Posted by: atowhee | April 3, 2021


We had our first (seen) Orange-crowned Warbler of the season in our garden this morning. Likely an overnight arrival. The orange-crowns generally precede warbler species that winter further south (Hemit, MacGullivray). I also suspect the Orange-crowned Warbler, like the Tree Swallow, Turkey Vulture, Black Phoebe and others is adjusting its wintering range northward. THat means less time in the air each spring and fall, reduced travel stress. I checked the historic records for the San Francisco Christmas Bird Count. For the years 1960-1-2, the ORWA count was O, 5 and 4. For the CBCs of 2016-7-8-9 the counts have been 45, 42, 38, 29. I doubt that is simply due to more and better birders on contemporary counts, thought that is certainly true.
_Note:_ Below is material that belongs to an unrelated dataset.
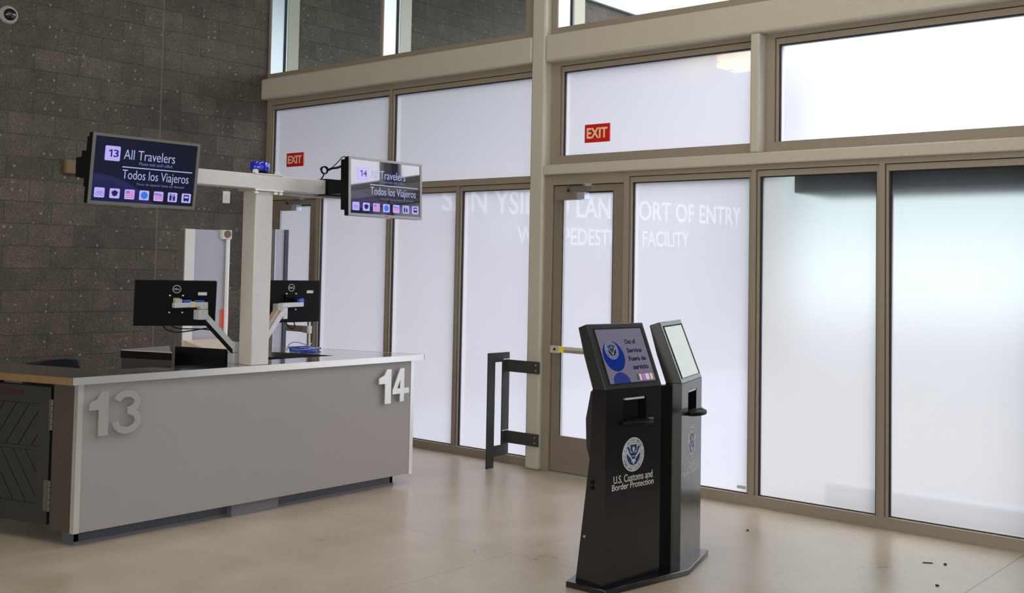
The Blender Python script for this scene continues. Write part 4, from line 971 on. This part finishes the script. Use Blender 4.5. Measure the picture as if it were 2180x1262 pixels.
# ================================================================== GUARD RAIL BY THE COLUMN
gr = thing('guard_rail', 'dark flat-bar guard rail bolted to the steel column by the door', 'guard rail', (7.30, 6.41, 0))
MB().box(-0.045, 0.048, -0.006, 0.006, 0, 1.008).build('outer_post', RAIL_DARK, gr)
MB().box(0.150, 0.242, -0.006, 0.006, 0.098, 1.008).build('inner_post', RAIL_DARK, gr)
MB().box(0.048, 0.150, -0.006, 0.006, 0.925, 1.008).build('top_bar', RAIL_DARK, gr)
MB().box(0.048, 0.150, -0.006, 0.006, 0.098, 0.190).build('bottom_bar', RAIL_DARK, gr)
for z0, z1 in ((0.836, 0.942), (0.205, 0.312)):
    am = MB().box(0.212, 0.226, -0.368, -0.006, z0, z1).build('arm', RAIL_DARK, gr)
    for zz in (z0 + 0.03, z1 - 0.03):
        MB().cyl((0.212, -0.335, zz), (0.206, -0.335, zz), 0.007, 10).build('screw', STAINLESS, am)
    MB().box(0.155, 0.235, -0.012, -0.006, z1 + 0.001, z1 + 0.008).build('weld_gap', WHITE_GLOSS, gr)

# ================================================================== KIOSKS
kk = thing('self_service_kiosk', 'pair of charcoal touchscreen kiosks joined on one base plate', 'kiosk', (5.4, 3.6, 0))
KO = Vector((5.4, 3.6, 0))
basep = [(4.915, 3.735), (4.920, 3.470), (5.610, 3.368), (6.085, 3.515), (6.02, 3.78), (5.50, 3.92)]
MB().prism([(x - KO.x, y - KO.y) for x, y in basep], lambda a, b, t: (a, b, t), 0, 0.032).build('base_plate', KIOSK, kk, bevel=0.004)
KW = 0.485
def seal(parent, fn, cx, cz, r, mats, t=0.0):
    white, navy, ink = mats
    b = MB(); b.prism(flat_disc(cx, cz, r, r, 56), fn, t, t + 0.0015); o = b.build('emblem', white, parent)
    b = MB(); ring(b, fn, cx, cz, r * 0.70, r * 0.725, t + 0.0015, t + 0.002, 48)
    # ring lettering
    def arc(body, a_mid, span, rad, flip):
        n = len(body)
        for i, chh in enumerate(body):
            if chh == ' ': continue
            f = (i + 0.5) / n - 0.5
            a = a_mid - f * span if not flip else a_mid + f * span
            vs, fs, bb = text_geo(chh, 0.008)
            h = r * 0.145; sc_ = h / 0.72
            wch = (bb[1] - bb[0]) * sc_
            P = []
            for vx, vy, vz in vs:
                lx = (vx - (bb[0] + bb[1]) / 2) * sc_; ly = vy * sc_ - h / 2
                if not flip: px, pz = (rad + ly) * math.cos(a) + lx * math.sin(a), (rad + ly) * math.sin(a) - lx * math.cos(a)
                else: px, pz = (rad - ly) * math.cos(a) - lx * math.sin(a), (rad - ly) * math.sin(a) + lx * math.cos(a)
                P.append(fn(cx + px, cz + pz, t + (0.002 if vz > 0 else 0.0015)))
            b.add(P, fs)
    arc('U.S. DEPARTMENT OF', R(90), R(200), r * 0.86, False)
    arc('HOMELAND SECURITY', R(270), R(150), r * 0.86, True)
    b.build('ring_lettering', ink, o)
    # eagle: raised wings, head, shield, tail arcs
    e = MB(); q = lambda a, z: (cx + a * r, cz + z * r); T = (t + 0.002, t + 0.0026)
    e.prism([q(-0.30, 0.58), q(0.30, 0.58), q(0.27, 0.26), q(0.12, 0.12), q(-0.12, 0.12), q(-0.27, 0.26)], fn, *T)
    for s in (-1, 1):
        pts = [q(0.62 * s, 0.52), q(0.36 * s, 0.42), q(0.30 * s, 0.16), q(0.14 * s, 0.04), q(0.20 * s, -0.08), q(0.36 * s, 0.06)]
        e.prism(pts if s > 0 else pts[::-1], fn, *T)
        pts = [q(0.60 * s, 0.10), q(0.26 * s, -0.20), q(0.10 * s, -0.42), q(0.0, -0.44), q(0.0, -0.64), q(0.30 * s, -0.56), q(0.52 * s, -0.34), q(0.62 * s, -0.08)]
        e.prism(pts if s > 0 else pts[::-1], fn, *T)
    e.prism([q(-0.20, 0.10), q(0.20, 0.10), q(0.22, -0.10), q(0.10, -0.26), q(-0.10, -0.26), q(-0.22, -0.10)], fn, t + 0.0026, t + 0.003)
    e.build('eagle', navy, o)
    e = MB(); e.prism([q(-0.10, 0.18), q(0.08, 0.18), q(0.10, 0.38), q(0.0, 0.48), q(-0.12, 0.40), q(-0.15, 0.33), q(-0.05, 0.33)], fn, t + 0.003, t + 0.0034)
    e.prism([q(-0.10, -0.30), q(0.10, -0.30), q(0.24, -0.44), q(0.08, -0.42), q(0.05, -0.56), q(-0.05, -0.56), q(-0.08, -0.42), q(-0.24, -0.44)], fn, t + 0.003, t + 0.0034)
    e.prism([q(-0.16, -0.07), q(0.16, -0.07), q(0.15, -0.11), q(-0.15, -0.11)], fn, t + 0.003, t + 0.0034)
    e.build('eagle_head', white, o)
    return o

def kiosk(org, th, tilt_deg, HL, seal_mats, scr, letters, left_pod):
    th = R(th); U = Vector((math.cos(th), math.sin(th), 0)); Bk = Vector((-math.sin(th), math.cos(th), 0))
    O = Vector(org) - KO
    def P(u, d, z): return tuple(O + U * u + Bk * d + Vector((0, 0, z)))
    prof = lambda a, b, t: P(t, a, b)
    solid = [(0, 0.032), (0, 1.10), (0.10, 1.10), (0.11, 0.75), (0.205, 0.032)]
    notch = [(0, 0.032), (0, 0.925), (0.07, 0.925), (0.07, 1.048), (0, 1.048), (0, 1.10), (0.10, 1.10), (0.11, 0.75), (0.205, 0.032)]
    u0, u1 = 0.145, 0.350
    body = MB().prism(solid, prof, 0, u0).prism(notch, prof, u0, u1).prism(solid, prof, u1, KW)
    bo = body.build('kiosk_body', KIOSK, kk)
    face = lambda a, b, t: P(a, -t, b)
    MB().prism([(u0, 0.925), (u1, 0.925), (u1, 1.048), (u0, 1.048)], face, -0.068, -0.060).build('recess_lining', BLACK_VOID, bo)
    # passport tray
    tr = [(u0 - 0.01, 0.0), (u1 + 0.01, 0.0)] + [((u0 + u1) / 2 + (u1 - u0 + 0.06) / 2 * math.cos(a), -0.085 * math.sin(a)) for a in [math.pi * i / 14 for i in range(1, 14)]]
    MB().prism(tr, lambda a, b, t: P(a, b, t), 0.900, 0.922).build('reader_tray', BLACK_PLASTIC, bo, bevel=0.005)
    MB().prism([(u0 + 0.02, 0.05), (u1 - 0.02, 0.05), (u1 - 0.02, 0.0), (u0 + 0.02, 0.0)], lambda a, b, t: P(a, b, t), 1.036, 1.047).build('reader_lamp', WHITE_PLASTIC, bo)
    MB().prism([(u1 - 0.01, -0.045), (u1 + 0.03, -0.03), (u1 + 0.025, -0.01), (u1 - 0.01, -0.02)], lambda a, b, t: P(a, b, t), 0.9215, 0.927).build('tray_insert', BEZEL_GREY, bo)
    # screen housing, leaning back
    tl = R(tilt_deg); S_, C2 = math.sin(tl), math.cos(tl)
    head = [(0, 1.10), (HL * S_, 1.10 + HL * C2), (HL * S_ + 0.062, 1.10 + HL * C2 - 0.022), (HL * S_ * 0.55 + 0.080, 1.10 + HL * C2 * 0.48), (0.098, 1.10)]
    ho = MB().prism(head, prof, -0.004, KW + 0.004).build('screen_housing', KIOSK_HEAD, kk, bevel=0.004)
    def hf(a, b, t):   # on the leaning face: a across, b up along the lean, t outwards
        return P(a, b * S_ - t * C2, 1.10 + b * C2 + t * S_)
    sx0, sx1, sz0, sz1 = 0.045, KW - 0.035, 0.032, HL - 0.035
    fr = MB()
    for a0, a1, b0, b1 in ((sx0 - 0.003, sx0, sz0 - 0.003, sz1 + 0.008), (sx1, sx1 + 0.009, sz0 - 0.003, sz1 + 0.008), (sx0, sx1, sz0 - 0.003, sz0), (sx0, sx1, sz1, sz1 + 0.008)):
        fr.prism([(a0, b0), (a1, b0), (a1, b1), (a0, b1)], hf, -0.001, 0.004)
    fr.build('screen_gasket', BLACK_VOID, ho)
    so = MB().prism([(sx0, sz0), (sx1, sz0), (sx1, sz1), (sx0, sz1)], hf, -0.001, 0.001).build('screen', scr, ho)
    sW, sH = sx1 - sx0, sz1 - sz0
    X = lambda f: sx0 + f * sW
    Z = lambda f: sz1 - f * sH
    if letters:
        b = MB(); b.prism(flat_disc(X(0.25), Z(0.50), 0.22 * sW, 0.285 * sH, 40), hf, 0.001, 0.0016); gl = b.build('globe_picture', LIT_GLOBE, so)
        b = MB(); b.prism(flat_disc(X(0.27), sz0, 0.18 * sW, 0.20 * sH, 24, 0, math.pi), hf, 0.001, 0.0016); b.build('globe_reflection', LIT_GLOBE2, so)
        seal(so, hf, X(0.235), Z(0.39), 0.135 * sW, (LIT_SEAL, LIT_INK, LIT_INK), 0.0016)
        b = MB()
        for body_, f0, f1, z0, z1 in (('Out of', 0.56, 0.80, 0.29, 0.20), ('Service', 0.56, 0.88, 0.455, 0.365), ('Fuera de', 0.55, 0.92, 0.61, 0.52), ('servicio', 0.585, 0.92, 0.77, 0.68)):
            b = MB(); text(b, body_, hf, X(f0), X(f1), Z(z0), Z(z1), 0.001, 0.0018, bold=0.035)
            b.build('screen_text', LIT_INK, so)
        for (f0, f1, mm_) in ((0.60, 0.66, LIT_GREEN), (0.66, 0.70, LIT_WHITE), (0.70, 0.74, LIT_RED), (0.745, 0.80, LIT_VIOLET), (0.80, 0.87, LIT_WHITE), (0.875, 0.90, LIT_RED), (0.90, 0.945, LIT_WHITE), (0.945, 0.97, LIT_RED)):
            MB().prism([(X(f0), Z(0.97)), (X(f1), Z(0.97)), (X(f1), Z(0.86)), (X(f0), Z(0.86))], hf, 0.001, 0.0018).build('flag_picture', mm_, so)
    seal(bo, face, 0.238, 0.729, 0.095, seal_mats, 0.0)
    b = MB(); text(b, 'U.S. Customs and', face, 0.072, 0.412, 0.583, 0.625, 0, 0.001, bold=0.003); text(b, 'Border Protection', face, 0.060, 0.422, 0.545, 0.580, 0, 0.001, bold=0.003)
    b.build('lettering', seal_mats[3] if len(seal_mats) > 3 else LETTER_CREAM, bo)
    if left_pod:
        pod = [(0.098, 1.095), (0.118, 1.085), (0.152, 0.93), (0.145, 0.78), (0.125, 0.72), (0.10, 0.72)]
        MB().prism(pod, prof, 0.003, KW - 0.02).build('rear_housing', KIOSK_HEAD, bo, bevel=0.004)
        for zz, dd in ((0.59, 0.09), (0.56, 0.09)):
            MB().cyl(P(0, dd, zz), P(-0.006, dd, zz), 0.012, 14).build('lock', BLACK_PLASTIC, bo)
        MB().cyl(P(0, 0.14, 0.285), P(-0.006, 0.14, 0.285), 0.008, 12).build('key_lock', STAINLESS, bo)
    return P
class SM(tuple): pass
def seal3(w_, n_, i_): return (w_, n_, i_)
kiosk((4.95, 3.505, 0), -5.5, 23.0, 0.385, (SEAL_WHITE, SEAL_BLUE, SEAL_INK), LIT_GREYLILAC, True, True)
PK2 = kiosk((5.579, 3.409, 0), 17.0, 21.5, 0.383, (SEAL_WHITE, SEAL_BLUE, SEAL_INK), LIT_GLARE, False, False)
spn = MB(); a0 = Vector((4.95, 3.505, 0)) + Vector((math.cos(R(-5.5)), math.sin(R(-5.5)), 0)) * KW - KO; a1 = Vector((5.579, 3.409, 0)) - KO
off = Vector((0.01, 0.05, 0))
spn.hexa([tuple(a0 + off + Vector((0, 0, 0.032))), tuple(a1 + Vector((0, 0.05, 0.032))), tuple(a1 + Vector((0.02, 0.10, 0.032))), tuple(a0 + Vector((0.02, 0.10, 0.032))),
          tuple(a0 + off + Vector((0, 0, 1.09))), tuple(a1 + Vector((0, 0.05, 1.09))), tuple(a1 + Vector((0.02, 0.10, 1.09))), tuple(a0 + Vector((0.02, 0.10, 1.09)))])
spo = spn.build('spine_panel', BLACK_PLASTIC, kk)

# ================================================================== SCRAPS ON THE FLOOR
def scrap(loc_, rz, pts, h, label, name):
    o = MB().prism(pts, lambda a, b, t: (a, b, t), 0, h).build(name, DEBRIS); o.location = loc_; o.rotation_euler = (0, 0, rz)
    return tag(o, label, 'debris', 'scraps on the floor')
scrap((6.872, 2.44, 0), R(-56), [(-0.03, -0.004), (0.03, -0.003), (0.03, 0.003), (-0.03, 0.004)], 0.005, 'thin dark twig on the floor near the right etched panes', 'twig')
scrap((6.91, 2.348, 0), 0.3, [(-0.010, -0.008), (0.006, -0.010), (0.012, 0.0), (0.004, 0.009), (-0.009, 0.006)], 0.008, 'dark crumb just right of the twig on the floor', 'pebble')
scrap((6.412, 2.223, 0), 1.1, [(-0.009, -0.006), (0.008, -0.008), (0.010, 0.004), (-0.004, 0.008)], 0.007, 'dark crumb beside the floor joint at lower right', 'pebble')
scrap((6.834, 3.644, 0), 2.0, [(-0.008, -0.006), (0.007, -0.007), (0.009, 0.005), (-0.005, 0.008)], 0.008, 'dark crumb on the floor right of the kiosks', 'pebble')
After 1962 the SF count went dormant for a few years and later was revived. Now there are well over 100 counters every year.

A similar comparison for Pt. Reyes CBC: OCWA for 1970,1, 2, 3 was 12, 4, 6, 14. Then for 2016, 7, 9 (don’t know why there was no data for 2018): 34, 33, 13. Clearly 2019 was down year for OCWA in North Bay Area. But an increase over forty years is discernible.

One OBOl correspondent says he’s had OCWA at his feeders this winter. There are multiple reports of OCWA sightings in western Oregon this month, The orange wave is moving northward.

Here in Salem there was still a White-crowned Sparrow in our garden as well. The flicker was trying out various drums, including one metal squirrel guard. The siskins were almost constantly in song. The crows are fussing about as if one family was going to nest in our conifers.


SISKINS’ GOLD–The siskins’s wings have much more yellow tint now than last fall. The most yellow appears on the wings of the male adults, I suspect. Some morning soon I will awaken as usual, but there will be a gaping vacancy. I may not sense it at first , but as the morning wears on and a couple of juncos, then the Sing Sparrow, maybe a Bewick’s all pass before the window, my brain will suddenly recognize the season is over, the siskin flock has gone back into the mountains. The vacancy will last all summer, and may not be filled for years as these guys are not predictable outside breeding season.


GOLDEN-CROWNED SPARROW, at Fairview. I took his picture because any day the GCs will be gone, like the siskins–back to the mountain forests. They are molting now and the crown looks a little scuzzy.

MOMS ON EGGS, Fairview. One on an island, the other in the mesh cage…and she looks at me, “Who you starin’ at there. bub?”


FAWN-LILIES AT DEEPWOOD–The never willingly face you, always looking down and away.

The only butterflies I have seen so far are cabbage whites.

954 Ratcliff Drive SE, Marion, Oregon, US
Apr 3, 2021
17 species

Eurasian Collared-Dove  1
Northern Flicker  1
California Scrub-Jay  X
American Crow  X
Black-capped Chickadee  2
Bushtit  2
Ruby-crowned Kinglet  1
Bewick’s Wren  1
European Starling  X
House Sparrow  X
Pine Siskin  60
American Goldfinch  1
Dark-eyed Junco  X
White-crowned Sparrow  1
Song Sparrow  1
Orange-crowned Warbler  1     first sighting of the year
Yellow-rumped Warbler  1

Fairview Wetlands
Apr 3, 2021
24 species

Cackling Goose  150
Canada Goose  3     females in nests
Northern Shoveler  50
Gadwall  12
Mallard  40
Northern Pintail  8
Green-winged Teal  75
Ring-necked Duck  4
Bufflehead  15
Anna’s Hummingbird  1
American Coot  35     high count for this year so far
Killdeer  3
Turkey Vulture  2
Cooper’s Hawk  1
California Scrub-Jay  2
American Crow  3
European Starling  X
American Robin  3
White-crowned Sparrow  2
Golden-crowned Sparrow  8
Song Sparrow  2
Spotted Towhee  2
Red-winged Blackbird  16
Yellow-rumped Warbler  1


  1. I’ve had an orange crowned warbler here in Sublimity for most of this winter; showed up late last winter, too.